End of financial year tyre sales

At least in Australia, by far the best month of the year to buy tyres is June.   Both the tyre retailers and manufacturers offer attractive end of financial year sales.    Most people don’t realize, but tread wear is not the only reason to replace tyres.   As the rubber ages, it hardens.   Once the tyres harden the handling, particularly in the wet is compromised.

When I first purchased by 250SE I nearly spun it in the rain on an innocuous corner.   The tread in the tyres looked fine, and I had thought no more of it.   But on closer inspection they were about 15 years old.   The car was much better after I replaced them.   It is now the same situation with the E-Type, those tyres were from 2006 and they were terrible in the wet and even squealed in the dry.     Even worse, the 300SE had an unmatched set of Pirellis with the wrong size on the front axle.   They were also old and getting unsafe.
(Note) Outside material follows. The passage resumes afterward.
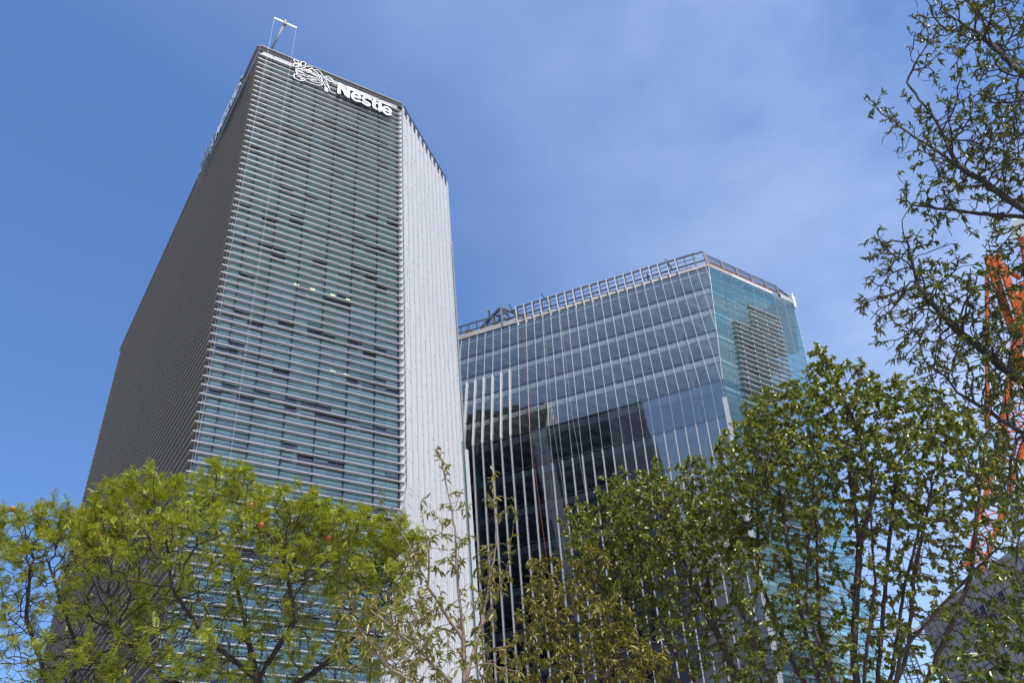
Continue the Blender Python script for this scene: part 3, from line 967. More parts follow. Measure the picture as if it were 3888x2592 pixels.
# 0 pelvis 1 waist 2 chest 3 neck 4 head 5-7 left arm 8-10 right arm 11-13 left leg 14-16 right leg
E_ = [(0,1),(1,2),(2,3),(3,4),(2,5),(5,6),(6,7),(2,8),(8,9),(9,10),(0,11),(11,12),(12,13),(13,17),(0,14),(14,15),(15,16),(16,18)]
bent = [((0,0,.90),.13),((.05,0,1.08),.13),((-.08,0,1.36),.15),((-.22,0,1.46),.07),((-.30,0,1.52),.085),
        ((-.02,.20,1.38),.065),((.16,.24,1.18),.05),((.05,.20,1.00),.04),((-.02,-.20,1.38),.065),((.18,-.24,1.20),.05),((.08,-.20,1.02),.04),
        ((.0,.10,.84),.10),((.0,.12,.46),.075),((.03,.12,.08),.05),((0,-.10,.84),.10),((-.05,-.12,.46),.075),((-.02,-.12,.08),.05),((-.14,.13,.04),.045),((-.18,-.13,.04),.045)]
stand = [((0,0,.92),.13),((0,0,1.10),.12),((.04,0,1.34),.15),((.08,0,1.50),.06),((.12,0,1.60),.085),
         ((.03,.20,1.38),.065),((.12,.24,1.12),.05),((.36,.18,1.12),.04),((.03,-.20,1.38),.065),((.10,-.26,1.12),.05),((.34,-.18,1.18),.04),
         ((.0,.10,.84),.10),((.06,.11,.46),.075),((0,.11,.08),.05),((0,-.10,.84),.10),((.02,-.11,.46),.075),((-.08,-.12,.08),.05),((.16,.12,.04),.045),((.08,-.13,.04),.045)]
person(cA.lerp(cB, .45) + UP*2.85, math.atan2(GU.y, GU.x) + .2, 'worker bending forward on top of the steel truss, seen against the sky', bent, E_,
       [('helmet', [(-.36,0,1.55), (-.33,0,1.64), (-.29,0,1.68)], [.12,.11,.03], 'helmet'), ('shirt', [(.04,0,1.0), (-.03,0,1.22), (-.12,0,1.42)], [.15,.17,.15], 'cloth_pale')])
person(rp_(-8.1, .5, -.45), math.atan2(GU.y, GU.x), 'worker in dark clothes standing behind the white roof posts', stand, E_,
       [('helmet', [(.11,0,1.64), (.11,0,1.72), (.11,0,1.76)], [.12,.11,.03], 'helmet')])

# ------------------------------------------------------------------ orange crane behind the trees
cr = empty('tower_crane', at_dist(2240, 1568, 66) * 1.0, 'orange lattice crane rising behind the trees with a pale box on top', 'crane')
cr.location.z = 0
def lattice(p, q, w0, w1, n, nm, mat, chord=.16, brace=.08):
    p, q = Vector(p), Vector(q)
    d = (q - p).normalized()
    a = d.cross(Vector((0.2, 1, 0.1))).normalized(); b = d.cross(a)
    def c(k, s): 
        f = k / n
        w = (w0 + (w1 - w0) * f) / 2
        sx, sy = ((-1, -1), (1, -1), (1, 1), (-1, 1))[s]
        return p.lerp(q, f) + a*w*sx + b*w*sy
    for s in range(4):
        m_ = MB(); m_.bar(c(0, s), c(n, s), chord); m_.build(nm + '_chord', mat, cr)
    m_ = MB()
    for k in range(n):
        for s in range(4):
            s2 = (s + 1) % 4
            m_.bar(c(k, s), c(k, s2), brace)
            if k % 2: m_.bar(c(k, s), c(k+1, s2), brace)
            else: m_.bar(c(k, s2), c(k+1, s), brace)
    m_.build(nm + '_bracing', mat, cr)
P_ = lambda x, y, d=66: at_dist(x, y, d)
lattice(P_(2238, 1306, 66), P_(2330, 1000, 66), 1.0, 1.6, 9, 'boom', M['orange'], .2)
lattice(P_(2330, 1000, 66), P_(2385, 640, 66), 1.6, 1.9, 9, 'boom', M['orange'], .3)
for (a, b, w) in (((2268, 590), (2330, 770), .55), ((2300, 605), (2368, 800), .55), ((2278, 590), (2330, 770), .3), ((2330, 770), (2350, 850), .45), ((2268, 590), (2345, 640), .3)):
    m_ = MB(); m_.bar(P_(*a), P_(*b, 67), w, .3); m_.build('frame_leg', M['orange'], cr)
m_ = MB(); m_.hexa([P_(2262, 588), P_(2302, 582), P_(2300, 612), P_(2266, 640)], [P_(2262, 588, 67), P_(2302, 582, 67), P_(2300, 612, 67), P_(2266, 640, 67)]); m_.build('head', M['orange'], cr)
m_ = MB(); m_.bar(P_(2267, 620), P_(2268, 985), .26); m_.build('stay', M['orange'], cr)
for x in (2300, 2322, 2345):
    m_ = MB(); m_.tube([P_(2275 + (x-2300)*.3, 590), P_(x, 900, 67)], .04, 5); m_.build('rope', M['rope_red'], cr)
bx = MB()
bx.hexa([P_(2322, 548), P_(2360, 540), P_(2360, 548, 70), P_(2326, 552, 70)], [P_(2324, 506), P_(2362, 496), P_(2362, 500, 70), P_(2330, 502, 70)])
bx.build('ballast_box', M['cranewhite'], cr)
m_ = MB(); m_.bar(P_(2345, 545, 67), P_(2372, 700, 67), .3); m_.build('frame_leg', M['orange'], cr)

# small grey lattice mast
lm_ = empty('light_mast', at_dist(2068, 1568, 95), 'thin grey green lattice mast with a flat head beside the pale building', 'mast')
lm_.location.z = 0
m_ = MB()
top_m = at_dist(2062, 1455, 95)
bot_m = Vector((top_m.x, top_m.y, 0))
for sx, sy in ((-1, -1), (1, -1), (1, 1), (-1, 1)):
    m_.bar(bot_m + Vector((sx*.7, sy*.7, 0)), top_m + Vector((sx*.6, sy*.6, 0)), .12)
zz = 14.0
while zz < top_m.z:
    c = Vector((top_m.x, top_m.y, zz))
    for s in (-.65, .65):
        m_.bar(c + Vector((-.65, s, 0)), c + Vector((.65, s, 1.3)), .08); m_.bar(c + Vector((s, -.65, 0)), c + Vector((s, .65, 1.3)), .08)
        m_.bar(c + Vector((-.65, s, 0)), c + Vector((.65, s, 0)), .08)
    zz += 1.3
m_.build('lattice', M['bluesteel'], lm_)
m_ = MB(); m_.bar(top_m + Vector((-1.6, 0, .5)), top_m + Vector((2.4, 0, .1)), .5, .4); m_.bar(top_m + Vector((1.9, 0, .1)), top_m + Vector((2.5, 0, -.9)), .5); m_.build('head', M['clad'], lm_)

# pale clad building at the lower right
A_ = at_dist(2120, 1440, 92); B_ = at_dist(2400, 1350, 78)
pb = empty('pale_building', (A_.x, A_.y, 0), 'pale grey panelled building with a few dark windows, low on the right', 'building')
zt_ = A_.z
dv_ = Vector((B_.x - A_.x, B_.y - A_.y, 0)); dl = dv_.length; dv_.normalize()
dn_ = Vector((dv_.y, -dv_.x, 0))
A0 = Vector((A_.x, A_.y, 0))
w_ = MB()
L_ = dl + 25
w_.hexa([A0, A0 + dv_*L_, A0 + dv_*L_ - dn_*18, A0 - dn_*18], [A0 + UP*zt_, A0 + dv_*L_ + UP*zt_, A0 + dv_*L_ - dn_*18 + UP*zt_, A0 - dn_*18 + UP*zt_])
w_.build('wall', M['clad'], pb)
j_ = MB()
x = 1.0
while x < L_:
    j_.bar(A0 + dv_*x + dn_*.02, A0 + dv_*x + dn_*.02 + UP*zt_, .05); x += 1.1
z = 1.0
while z < zt_:
    j_.bar(A0 + dn_*.02 + UP*z, A0 + dv_*L_ + dn_*.02 + UP*z, .06); z += 2.1
j_.build('panel_joints', M['bluesteel'], pb)
r_ = MB(); r_.hexa([A0 + dn_*.2 + UP*zt_, A0 + dv_*L_ + dn_*.2 + UP*zt_, A0 + dv_*L_ - dn_*18 + UP*zt_, A0 - dn_*18 + UP*zt_],
                   [A0 + dn_*.2 + UP*(zt_+.5), A0 + dv_*L_ + dn_*.2 + UP*(zt_+.5), A0 + dv_*L_ - dn_*18 + UP*(zt_+.5), A0 - dn_*18 + UP*(zt_+.5)])
r_.build('roof', M['clad'], pb)
for (x0, x1, z0, z1) in ((8, 13, 1.6, 3.4), (15, 18, 1.2, 3.2), (5, 7.4, 7.2, 9.0), (14, 19, 7.0, 9.2), (20, 26, 2.0, 4.0), (21, 26, 8, 10)):
    f_ = MB()
    a = A0 + dv_*x0 + dn_*.08 + UP*(zt_ - z1)
    f_.hexa([a, a + dv_*(x1-x0), a + dv_*(x1-x0) - dn_*.06, a - dn_*.06], [p + UP*(z1-z0) for p in (a, a + dv_*(x1-x0), a + dv_*(x1-x0) - dn_*.06, a - dn_*.06)])
    wn_ = f_.build('window', principled('dark window', (.05, .055, .075), .15), pb)
    s_ = MB()
    n_ = max(2, int((x1-x0)/.9))
    for k in range(n_ + 1):
        q = a + dv_*((x1-x0)*k/n_) + dn_*.03
        s_.bar(q, q + UP*(z1-z0), .06)
    q = a + dn_*.03 + UP*((z1-z0)*.5)
    s_.bar(q, q + dv_*(x1-x0), .05)
    s_.build('sash', M['alu'], wn_)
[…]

The general rule of thumb is that Tyres should be replaced before they are 10 years old and preferably earlier.    On classic cars that do limited miles, that means the tyres are being replaced with plenty of tread.    They are still worn out though.

My experience has been that at least on the sort of cars I drive, very high end expensive tyres are not worth the extra money.   I’m sure they are worth it on modern high performance cars though.   I’ve also found ultra budget tyres to be a false economy, but the midrange tyres generally work reasonably well, especially when treadwear is not the primary concern.    On the family E350 that my wife primarily drives, I sprang for Michelins as it makes more sense on that car.

I also wanted to save the two best tyres currently on the 300SE as spares.   I needed a spare for both the W126’s.   The 300SE stil had its original made in West Germany Michelin MXV on an unused steel wheel.   The car was original sold with steelies and plastic hubcaps, with the alloys fitted later.    The spare on the 560 was flat and bald.   The MXV would be great for a concours car on display but is not suitable as a road going tyre.

Michelin MXV

I had some spare alloy wheels, of which I picked the best two.    These are the wheels that originally came on the 560SEC.    The wheels with the worst curb rash will become the spares and I will still have a set to have refinished at some point.

On the 300SE I went with Hankook Optimo K415 205/65R15.   These are the correct size for the car and after the special were only $317 for a set.   This brought them down into the budget tyre territory on price.


This also gave me the opportunity to put on the correct lug bolts for the W126.    These have little extensions to make sure the ends sit flush with the wheel.    They look much better.  However, I have noticed is that the bolts are flush with the rear wheels, but not quite on the fronts.   I have not yet fully investigated this, but what it looks like is that the alloy wheels on the 300SE are aftermarket.      After a quick look at the two I took off as spares, I noticed they do not have a Mercedes part number on them and were made by Borbet.    I will need to research the difference in those wheels.

The E-Type was still sporting Sumitomo 205/65R15 wheels from when I purchased it.   The E-Type has upgraded 6″ Dayton wire wheels, instead of the the standard 5″.   This means the standard 185R15 tyres are probably a bit too narrow.   I first looked at a 195 wide tyre.   In that size, the ratio should be 75 which is a very irregular size.    In 205, the ratio should be 70, which is not common, but much more available.    There are a number of light truck tyres in this size, which must be avoided.

On the E-Type I also went for the Hankooks.   The Michelin’s in the size were an SUV tyre and quite expensive.    The Hankook’s are 205/70R15 H308’s, a passenger car tyre.    I got a whole set for just over $400, with the end of financial year promotion.   I will see how they go, but already they were a big improvement driving the car back from the tyre place.

After these latest tyres, the oldest set in the fleet is from 2015, which should last me a few more years at least.